* START *

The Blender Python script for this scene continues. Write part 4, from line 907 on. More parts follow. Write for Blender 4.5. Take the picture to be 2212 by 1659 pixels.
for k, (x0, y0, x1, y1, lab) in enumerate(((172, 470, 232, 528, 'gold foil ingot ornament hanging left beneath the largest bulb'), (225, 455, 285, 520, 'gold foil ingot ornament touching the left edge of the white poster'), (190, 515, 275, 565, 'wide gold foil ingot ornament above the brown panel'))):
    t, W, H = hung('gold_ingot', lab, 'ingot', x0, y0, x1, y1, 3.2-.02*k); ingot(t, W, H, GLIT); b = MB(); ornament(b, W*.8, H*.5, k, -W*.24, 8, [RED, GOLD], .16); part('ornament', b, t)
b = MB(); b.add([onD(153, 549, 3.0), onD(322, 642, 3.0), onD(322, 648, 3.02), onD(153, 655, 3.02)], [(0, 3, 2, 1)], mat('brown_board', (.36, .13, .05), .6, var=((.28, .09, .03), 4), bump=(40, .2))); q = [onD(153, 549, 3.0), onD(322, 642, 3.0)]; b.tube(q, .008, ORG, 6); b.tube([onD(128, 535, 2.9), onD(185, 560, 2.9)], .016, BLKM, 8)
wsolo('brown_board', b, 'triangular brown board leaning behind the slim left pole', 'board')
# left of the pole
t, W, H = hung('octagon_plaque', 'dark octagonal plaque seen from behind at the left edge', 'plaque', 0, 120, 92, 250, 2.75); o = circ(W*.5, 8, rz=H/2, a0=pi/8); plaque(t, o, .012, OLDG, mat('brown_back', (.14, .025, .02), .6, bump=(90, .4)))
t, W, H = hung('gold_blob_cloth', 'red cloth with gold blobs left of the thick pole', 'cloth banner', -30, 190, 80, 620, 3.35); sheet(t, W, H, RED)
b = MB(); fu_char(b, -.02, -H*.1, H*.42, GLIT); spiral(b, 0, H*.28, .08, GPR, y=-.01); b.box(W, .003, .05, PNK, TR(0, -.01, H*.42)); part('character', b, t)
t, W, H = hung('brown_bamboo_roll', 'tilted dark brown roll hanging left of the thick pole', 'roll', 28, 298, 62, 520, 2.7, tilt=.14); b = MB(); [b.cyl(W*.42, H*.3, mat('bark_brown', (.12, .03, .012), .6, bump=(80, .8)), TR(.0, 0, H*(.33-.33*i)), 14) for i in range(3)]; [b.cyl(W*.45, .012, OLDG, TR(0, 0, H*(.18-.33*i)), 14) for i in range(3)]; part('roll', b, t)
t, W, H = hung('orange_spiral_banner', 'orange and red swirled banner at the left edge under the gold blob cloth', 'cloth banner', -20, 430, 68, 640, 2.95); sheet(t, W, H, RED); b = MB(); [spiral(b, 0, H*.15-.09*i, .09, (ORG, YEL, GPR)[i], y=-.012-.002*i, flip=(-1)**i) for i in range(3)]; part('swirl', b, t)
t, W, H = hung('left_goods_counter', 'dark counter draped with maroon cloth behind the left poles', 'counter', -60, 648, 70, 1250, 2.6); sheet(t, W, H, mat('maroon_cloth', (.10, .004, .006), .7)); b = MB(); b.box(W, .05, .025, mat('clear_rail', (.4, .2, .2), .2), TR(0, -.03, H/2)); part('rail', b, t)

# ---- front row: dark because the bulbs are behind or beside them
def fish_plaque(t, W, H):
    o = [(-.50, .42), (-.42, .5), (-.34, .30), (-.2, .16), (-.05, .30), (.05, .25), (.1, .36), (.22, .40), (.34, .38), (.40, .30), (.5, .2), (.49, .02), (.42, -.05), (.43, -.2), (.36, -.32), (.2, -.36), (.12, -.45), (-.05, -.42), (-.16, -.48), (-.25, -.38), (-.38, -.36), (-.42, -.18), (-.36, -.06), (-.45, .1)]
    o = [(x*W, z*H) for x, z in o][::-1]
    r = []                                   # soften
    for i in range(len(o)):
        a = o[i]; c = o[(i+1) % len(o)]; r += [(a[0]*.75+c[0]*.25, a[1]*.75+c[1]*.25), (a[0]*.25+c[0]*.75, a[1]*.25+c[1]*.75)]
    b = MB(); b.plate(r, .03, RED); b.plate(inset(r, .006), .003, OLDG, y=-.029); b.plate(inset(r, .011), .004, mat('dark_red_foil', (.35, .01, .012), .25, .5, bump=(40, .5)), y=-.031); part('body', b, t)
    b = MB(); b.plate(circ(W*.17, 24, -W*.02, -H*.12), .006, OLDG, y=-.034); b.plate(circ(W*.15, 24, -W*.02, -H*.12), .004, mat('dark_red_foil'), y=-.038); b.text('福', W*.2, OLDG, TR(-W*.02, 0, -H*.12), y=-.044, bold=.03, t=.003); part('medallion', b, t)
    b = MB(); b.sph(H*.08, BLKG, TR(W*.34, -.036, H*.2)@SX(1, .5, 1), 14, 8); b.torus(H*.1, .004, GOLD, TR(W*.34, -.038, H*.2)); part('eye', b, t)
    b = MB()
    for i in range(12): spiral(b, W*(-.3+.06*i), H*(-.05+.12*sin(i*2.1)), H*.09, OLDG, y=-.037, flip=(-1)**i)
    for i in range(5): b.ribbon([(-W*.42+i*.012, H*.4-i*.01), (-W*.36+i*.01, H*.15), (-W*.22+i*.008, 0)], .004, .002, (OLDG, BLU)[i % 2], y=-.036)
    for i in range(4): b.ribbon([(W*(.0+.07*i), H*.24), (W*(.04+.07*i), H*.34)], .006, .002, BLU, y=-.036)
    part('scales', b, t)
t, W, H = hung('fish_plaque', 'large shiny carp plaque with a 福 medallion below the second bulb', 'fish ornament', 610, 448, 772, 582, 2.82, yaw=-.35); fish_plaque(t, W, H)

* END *

WHAT TO DO:
Repeat the whole listing exactly, keeping every line intact.

FULL OUTPUT:
The Blender Python script for this scene continues. Write part 4, from line 907 on. More parts follow. Write for Blender 4.5. Take the picture to be 2212 by 1659 pixels.
for k, (x0, y0, x1, y1, lab) in enumerate(((172, 470, 232, 528, 'gold foil ingot ornament hanging left beneath the largest bulb'), (225, 455, 285, 520, 'gold foil ingot ornament touching the left edge of the white poster'), (190, 515, 275, 565, 'wide gold foil ingot ornament above the brown panel'))):
    t, W, H = hung('gold_ingot', lab, 'ingot', x0, y0, x1, y1, 3.2-.02*k); ingot(t, W, H, GLIT); b = MB(); ornament(b, W*.8, H*.5, k, -W*.24, 8, [RED, GOLD], .16); part('ornament', b, t)
b = MB(); b.add([onD(153, 549, 3.0), onD(322, 642, 3.0), onD(322, 648, 3.02), onD(153, 655, 3.02)], [(0, 3, 2, 1)], mat('brown_board', (.36, .13, .05), .6, var=((.28, .09, .03), 4), bump=(40, .2))); q = [onD(153, 549, 3.0), onD(322, 642, 3.0)]; b.tube(q, .008, ORG, 6); b.tube([onD(128, 535, 2.9), onD(185, 560, 2.9)], .016, BLKM, 8)
wsolo('brown_board', b, 'triangular brown board leaning behind the slim left pole', 'board')
# left of the pole
t, W, H = hung('octagon_plaque', 'dark octagonal plaque seen from behind at the left edge', 'plaque', 0, 120, 92, 250, 2.75); o = circ(W*.5, 8, rz=H/2, a0=pi/8); plaque(t, o, .012, OLDG, mat('brown_back', (.14, .025, .02), .6, bump=(90, .4)))
t, W, H = hung('gold_blob_cloth', 'red cloth with gold blobs left of the thick pole', 'cloth banner', -30, 190, 80, 620, 3.35); sheet(t, W, H, RED)
b = MB(); fu_char(b, -.02, -H*.1, H*.42, GLIT); spiral(b, 0, H*.28, .08, GPR, y=-.01); b.box(W, .003, .05, PNK, TR(0, -.01, H*.42)); part('character', b, t)
t, W, H = hung('brown_bamboo_roll', 'tilted dark brown roll hanging left of the thick pole', 'roll', 28, 298, 62, 520, 2.7, tilt=.14); b = MB(); [b.cyl(W*.42, H*.3, mat('bark_brown', (.12, .03, .012), .6, bump=(80, .8)), TR(.0, 0, H*(.33-.33*i)), 14) for i in range(3)]; [b.cyl(W*.45, .012, OLDG, TR(0, 0, H*(.18-.33*i)), 14) for i in range(3)]; part('roll', b, t)
t, W, H = hung('orange_spiral_banner', 'orange and red swirled banner at the left edge under the gold blob cloth', 'cloth banner', -20, 430, 68, 640, 2.95); sheet(t, W, H, RED); b = MB(); [spiral(b, 0, H*.15-.09*i, .09, (ORG, YEL, GPR)[i], y=-.012-.002*i, flip=(-1)**i) for i in range(3)]; part('swirl', b, t)
t, W, H = hung('left_goods_counter', 'dark counter draped with maroon cloth behind the left poles', 'counter', -60, 648, 70, 1250, 2.6); sheet(t, W, H, mat('maroon_cloth', (.10, .004, .006), .7)); b = MB(); b.box(W, .05, .025, mat('clear_rail', (.4, .2, .2), .2), TR(0, -.03, H/2)); part('rail', b, t)

# ---- front row: dark because the bulbs are behind or beside them
def fish_plaque(t, W, H):
    o = [(-.50, .42), (-.42, .5), (-.34, .30), (-.2, .16), (-.05, .30), (.05, .25), (.1, .36), (.22, .40), (.34, .38), (.40, .30), (.5, .2), (.49, .02), (.42, -.05), (.43, -.2), (.36, -.32), (.2, -.36), (.12, -.45), (-.05, -.42), (-.16, -.48), (-.25, -.38), (-.38, -.36), (-.42, -.18), (-.36, -.06), (-.45, .1)]
    o = [(x*W, z*H) for x, z in o][::-1]
    r = []                                   # soften
    for i in range(len(o)):
        a = o[i]; c = o[(i+1) % len(o)]; r += [(a[0]*.75+c[0]*.25, a[1]*.75+c[1]*.25), (a[0]*.25+c[0]*.75, a[1]*.25+c[1]*.75)]
    b = MB(); b.plate(r, .03, RED); b.plate(inset(r, .006), .003, OLDG, y=-.029); b.plate(inset(r, .011), .004, mat('dark_red_foil', (.35, .01, .012), .25, .5, bump=(40, .5)), y=-.031); part('body', b, t)
    b = MB(); b.plate(circ(W*.17, 24, -W*.02, -H*.12), .006, OLDG, y=-.034); b.plate(circ(W*.15, 24, -W*.02, -H*.12), .004, mat('dark_red_foil'), y=-.038); b.text('福', W*.2, OLDG, TR(-W*.02, 0, -H*.12), y=-.044, bold=.03, t=.003); part('medallion', b, t)
    b = MB(); b.sph(H*.08, BLKG, TR(W*.34, -.036, H*.2)@SX(1, .5, 1), 14, 8); b.torus(H*.1, .004, GOLD, TR(W*.34, -.038, H*.2)); part('eye', b, t)
    b = MB()
    for i in range(12): spiral(b, W*(-.3+.06*i), H*(-.05+.12*sin(i*2.1)), H*.09, OLDG, y=-.037, flip=(-1)**i)
    for i in range(5): b.ribbon([(-W*.42+i*.012, H*.4-i*.01), (-W*.36+i*.01, H*.15), (-W*.22+i*.008, 0)], .004, .002, (OLDG, BLU)[i % 2], y=-.036)
    for i in range(4): b.ribbon([(W*(.0+.07*i), H*.24), (W*(.04+.07*i), H*.34)], .006, .002, BLU, y=-.036)
    part('scales', b, t)
t, W, H = hung('fish_plaque', 'large shiny carp plaque with a 福 medallion below the second bulb', 'fish ornament', 610, 448, 772, 582, 2.82, yaw=-.35); fish_plaque(t, W, H)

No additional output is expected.